Ruim mesmo é ter de aguentar a impertinência de Jader Barbalho jactando-se de ter tido votos (1,8 milhão) em quantidade superior às assinaturas (1,6 milhão) recolhidas em apoio à Lei da Ficha Limpa. Inclusive porque não é verdade: depois da apresentação formal da proposta à Câmara, a iniciativa recebeu mais de 5 milhões de adesões via internet.
Tirando isso e alguma frustração pelo fato de o Supremo Tribunal Federal não ter seguido, no voto de desempate do ministro Luiz Fux, a orientação que adota desde 1989, de que condições de elegibilidade não estão submetidas ao princípio da anterioridade e, portanto, não precisam estar em vigor um ano antes das eleições, está tudo nos conformes.
O Congresso foi obrigado a fazer o que a maioria dos parlamentares não queria, instituindo uma barreira para candidatos com contas em aberto na Justiça, e a lei já foi genericamente considerada constitucional pelo STF.
Há, é verdade, pontos que ainda podem vir a ser contestados isoladamente por candidatos que se sentirem prejudicados. Por exemplo: são válidos julgamentos feitos por conselhos profissionais? Os prazos de punição não seriam exorbitantes? Condenações por improbidade administrativa, como prevê a lei, podem cassar uma candidatura? E atos cometidos antes da aprovação da lei podem ser levados em conta?

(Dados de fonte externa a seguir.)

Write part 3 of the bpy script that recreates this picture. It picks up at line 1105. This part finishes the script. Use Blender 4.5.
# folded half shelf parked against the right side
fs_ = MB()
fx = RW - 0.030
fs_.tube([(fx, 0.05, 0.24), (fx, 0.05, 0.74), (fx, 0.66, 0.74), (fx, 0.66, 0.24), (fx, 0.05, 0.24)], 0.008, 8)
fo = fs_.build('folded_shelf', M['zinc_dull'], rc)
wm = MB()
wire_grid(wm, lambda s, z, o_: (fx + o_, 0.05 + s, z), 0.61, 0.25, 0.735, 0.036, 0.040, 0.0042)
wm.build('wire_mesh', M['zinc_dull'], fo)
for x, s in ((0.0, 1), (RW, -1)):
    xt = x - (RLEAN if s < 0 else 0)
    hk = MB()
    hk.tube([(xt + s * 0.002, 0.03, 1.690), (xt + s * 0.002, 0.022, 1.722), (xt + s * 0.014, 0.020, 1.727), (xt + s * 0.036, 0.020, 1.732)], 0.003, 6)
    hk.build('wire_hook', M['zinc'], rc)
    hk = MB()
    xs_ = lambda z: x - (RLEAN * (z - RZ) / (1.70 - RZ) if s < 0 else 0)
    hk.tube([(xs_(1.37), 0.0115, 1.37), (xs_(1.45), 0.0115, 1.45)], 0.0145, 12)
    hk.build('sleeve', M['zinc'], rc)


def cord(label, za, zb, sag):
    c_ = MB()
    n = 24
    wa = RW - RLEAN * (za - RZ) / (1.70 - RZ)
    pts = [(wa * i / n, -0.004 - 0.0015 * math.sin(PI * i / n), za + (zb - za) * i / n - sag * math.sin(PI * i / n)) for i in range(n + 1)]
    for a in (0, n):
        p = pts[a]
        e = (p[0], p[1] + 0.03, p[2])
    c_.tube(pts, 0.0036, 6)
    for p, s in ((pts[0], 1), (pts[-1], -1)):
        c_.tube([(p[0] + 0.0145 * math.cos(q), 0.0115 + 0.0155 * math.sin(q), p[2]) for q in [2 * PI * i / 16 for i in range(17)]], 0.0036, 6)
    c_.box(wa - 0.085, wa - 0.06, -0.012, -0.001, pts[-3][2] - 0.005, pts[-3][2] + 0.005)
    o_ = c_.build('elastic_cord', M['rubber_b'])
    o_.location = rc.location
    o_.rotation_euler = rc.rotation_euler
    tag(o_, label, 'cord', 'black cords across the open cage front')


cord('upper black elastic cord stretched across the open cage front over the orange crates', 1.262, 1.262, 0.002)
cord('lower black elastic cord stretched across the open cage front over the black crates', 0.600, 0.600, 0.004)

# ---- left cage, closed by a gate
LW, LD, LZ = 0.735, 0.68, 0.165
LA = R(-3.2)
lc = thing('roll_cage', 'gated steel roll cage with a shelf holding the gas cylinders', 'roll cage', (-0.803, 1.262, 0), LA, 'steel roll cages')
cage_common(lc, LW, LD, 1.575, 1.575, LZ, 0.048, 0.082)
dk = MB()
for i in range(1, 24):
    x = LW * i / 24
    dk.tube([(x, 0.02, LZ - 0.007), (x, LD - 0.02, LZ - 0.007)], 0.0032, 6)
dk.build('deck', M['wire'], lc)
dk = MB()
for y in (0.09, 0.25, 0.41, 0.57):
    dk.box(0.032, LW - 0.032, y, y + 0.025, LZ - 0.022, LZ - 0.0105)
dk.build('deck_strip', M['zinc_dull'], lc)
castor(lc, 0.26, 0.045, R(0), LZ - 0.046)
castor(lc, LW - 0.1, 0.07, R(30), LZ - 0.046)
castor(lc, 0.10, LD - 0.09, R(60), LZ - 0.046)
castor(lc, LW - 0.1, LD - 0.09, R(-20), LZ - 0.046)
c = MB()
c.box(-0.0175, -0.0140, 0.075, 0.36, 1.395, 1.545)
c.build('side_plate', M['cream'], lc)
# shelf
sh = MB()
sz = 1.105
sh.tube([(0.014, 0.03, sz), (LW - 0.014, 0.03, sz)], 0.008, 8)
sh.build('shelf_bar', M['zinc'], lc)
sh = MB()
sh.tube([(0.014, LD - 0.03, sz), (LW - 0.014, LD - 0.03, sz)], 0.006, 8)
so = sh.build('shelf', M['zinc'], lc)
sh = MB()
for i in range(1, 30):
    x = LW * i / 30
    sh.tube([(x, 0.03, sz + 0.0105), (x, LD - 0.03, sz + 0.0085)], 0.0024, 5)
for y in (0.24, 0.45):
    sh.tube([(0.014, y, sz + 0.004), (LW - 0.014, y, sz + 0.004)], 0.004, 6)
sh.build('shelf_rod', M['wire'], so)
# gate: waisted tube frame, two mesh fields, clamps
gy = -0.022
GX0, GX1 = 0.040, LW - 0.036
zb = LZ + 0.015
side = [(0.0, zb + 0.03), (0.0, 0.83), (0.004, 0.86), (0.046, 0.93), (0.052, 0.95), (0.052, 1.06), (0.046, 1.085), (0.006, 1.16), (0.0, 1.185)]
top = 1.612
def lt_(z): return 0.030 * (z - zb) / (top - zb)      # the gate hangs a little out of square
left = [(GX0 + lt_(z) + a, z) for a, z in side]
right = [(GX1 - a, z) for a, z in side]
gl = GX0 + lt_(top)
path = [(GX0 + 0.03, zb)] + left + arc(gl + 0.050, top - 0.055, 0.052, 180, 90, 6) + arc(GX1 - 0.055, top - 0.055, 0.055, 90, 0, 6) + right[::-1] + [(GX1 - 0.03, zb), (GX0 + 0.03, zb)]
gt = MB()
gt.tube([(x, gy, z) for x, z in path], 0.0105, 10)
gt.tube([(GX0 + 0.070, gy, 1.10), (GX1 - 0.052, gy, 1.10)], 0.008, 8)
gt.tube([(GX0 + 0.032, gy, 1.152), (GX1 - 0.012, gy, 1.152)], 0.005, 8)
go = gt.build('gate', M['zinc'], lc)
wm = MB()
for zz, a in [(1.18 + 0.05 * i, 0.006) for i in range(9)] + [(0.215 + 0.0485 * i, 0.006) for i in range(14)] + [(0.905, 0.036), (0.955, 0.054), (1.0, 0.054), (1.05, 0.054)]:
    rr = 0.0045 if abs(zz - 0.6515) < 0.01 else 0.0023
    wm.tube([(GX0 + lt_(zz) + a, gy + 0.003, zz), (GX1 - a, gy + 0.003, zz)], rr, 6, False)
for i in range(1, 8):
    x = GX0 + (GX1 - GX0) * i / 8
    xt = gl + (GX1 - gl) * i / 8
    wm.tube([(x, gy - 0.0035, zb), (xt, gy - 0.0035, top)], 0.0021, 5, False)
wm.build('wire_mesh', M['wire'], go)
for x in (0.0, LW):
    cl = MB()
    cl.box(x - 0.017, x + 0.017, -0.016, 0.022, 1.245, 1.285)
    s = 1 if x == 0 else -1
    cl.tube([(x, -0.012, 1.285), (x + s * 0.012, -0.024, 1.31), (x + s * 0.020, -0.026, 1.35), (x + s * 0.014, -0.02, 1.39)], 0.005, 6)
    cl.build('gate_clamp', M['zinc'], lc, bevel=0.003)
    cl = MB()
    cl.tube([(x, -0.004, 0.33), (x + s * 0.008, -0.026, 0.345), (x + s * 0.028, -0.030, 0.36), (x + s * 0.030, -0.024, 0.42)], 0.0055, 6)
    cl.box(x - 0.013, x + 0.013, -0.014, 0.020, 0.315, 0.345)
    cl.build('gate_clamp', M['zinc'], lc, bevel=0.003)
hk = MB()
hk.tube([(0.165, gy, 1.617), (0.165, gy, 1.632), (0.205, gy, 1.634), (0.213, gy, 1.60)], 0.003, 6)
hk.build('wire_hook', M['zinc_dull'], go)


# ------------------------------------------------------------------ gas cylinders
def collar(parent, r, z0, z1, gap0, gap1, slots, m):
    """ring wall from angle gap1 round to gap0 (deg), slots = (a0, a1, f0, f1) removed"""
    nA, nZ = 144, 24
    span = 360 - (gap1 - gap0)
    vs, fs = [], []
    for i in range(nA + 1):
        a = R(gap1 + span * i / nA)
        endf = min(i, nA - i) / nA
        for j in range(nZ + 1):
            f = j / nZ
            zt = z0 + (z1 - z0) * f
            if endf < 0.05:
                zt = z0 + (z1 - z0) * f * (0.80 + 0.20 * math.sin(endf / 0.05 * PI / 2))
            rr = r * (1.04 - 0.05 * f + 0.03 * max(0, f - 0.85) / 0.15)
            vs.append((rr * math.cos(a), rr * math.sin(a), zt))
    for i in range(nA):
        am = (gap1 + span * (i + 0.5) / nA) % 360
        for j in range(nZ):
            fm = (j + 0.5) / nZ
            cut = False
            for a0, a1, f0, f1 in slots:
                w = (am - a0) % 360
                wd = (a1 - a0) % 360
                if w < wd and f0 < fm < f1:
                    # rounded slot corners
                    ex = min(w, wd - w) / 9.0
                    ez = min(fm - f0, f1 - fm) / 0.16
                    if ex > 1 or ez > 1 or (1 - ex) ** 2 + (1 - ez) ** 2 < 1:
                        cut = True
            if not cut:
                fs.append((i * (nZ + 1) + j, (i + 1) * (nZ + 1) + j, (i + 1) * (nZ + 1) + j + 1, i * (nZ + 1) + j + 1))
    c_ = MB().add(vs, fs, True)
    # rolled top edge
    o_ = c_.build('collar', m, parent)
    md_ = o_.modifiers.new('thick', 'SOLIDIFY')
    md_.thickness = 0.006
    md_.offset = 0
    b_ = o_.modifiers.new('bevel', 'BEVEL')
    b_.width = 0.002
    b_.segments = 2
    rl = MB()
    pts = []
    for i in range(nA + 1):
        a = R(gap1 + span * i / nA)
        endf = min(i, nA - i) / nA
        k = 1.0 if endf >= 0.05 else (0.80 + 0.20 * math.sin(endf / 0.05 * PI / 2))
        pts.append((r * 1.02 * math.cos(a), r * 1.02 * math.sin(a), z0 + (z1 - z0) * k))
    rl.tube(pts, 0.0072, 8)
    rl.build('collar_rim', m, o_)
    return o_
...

São questões que suscitam polêmica. O ministro Marco Aurélio Mello já se manifestou contra a aplicação da inelegibilidade retroativa. Mas o senador Demóstenes Torres, procurador de Justiça, lembra que o Supremo aceitou o princípio de que a lei pode "retroagir para prejudicar" quando declarou constitucional a cobrança de contribuição para os inativos da Previdência Social.
Que a lei vale é fato, mas é fato também que o STF será instado a voltar a se pronunciar por provocação dos candidatos que se enquadrem na categoria "ficha-suja" e, portanto, caberá ao tribunal zelar pela aplicabilidade da lei.
A julgar pela posição da maioria do tribunal e das saudações feitas ao seu objetivo exceção feita a dois ou três ministros que não nutrem simpatia pela quebra da presunção de inocência até que os processos transitem em julgado , há relativa segurança de que a Justiça não vai torná-la letra morta na prática.
De qualquer modo, conviria à sociedade manter-se mobilizada em torno da validade do preceito geral: o de que, como disse o ministro Ayres Britto, "o político que desfila pelo Código Penal com sua biografia não pode ter a ousadia de se candidatar". Ou seja, quem pretende exercer mandato representativo não pode carregar consigo folhas corridas.
Tal exigência não tem nada a ver com agressão aos direitos das minorias nem fere princípios democráticos. De novo, o exemplo já batido, mas incontestável: se é vedado o acesso de processados aos concursos públicos, por que autorizar o ingresso de condenados por órgão colegiado ao Congresso?
Isso não significa dizer que devam ser alimentadas as manifestações de ira ou menosprezo ao Supremo. Tampouco são aceitáveis como resultado de frustração popular conclusões segundo as quais a indiferença à vida política seja o melhor remédio, dado que "nada muda mesmo".
Cumpre lembrar que ministros do Supremo não tomam decisões baseados em vontades pessoais. Interpretam a Constituição. O Congresso, se quisesse, poderia ter votado uma lei semelhante há mais tempo propostas em tramitação no Legislativo não faltavam para isso e de forma juridicamente mais perfeita.
Bem como poderia, mediante reforma do sistema eleitoral, dar ao eleitor instrumentos efetivos de punição pelo voto.
Da parte da sociedade, a existência do debate em torno de uma questão até a aprovação da Lei da Ficha Limpa relegada a um segundo plano, sem sombra de dúvida ajudará o eleitorado a fazer a sua parte na hora de escolher o candidato.
Ademais, não seria a simples aprovação de uma lei que de uma hora para outra modificaria uma dinâmica malsã arraigada desde os primórdios da República.
Democracia é assim mesmo: dá um trabalho danado, requer paciência, mas vale o esforço.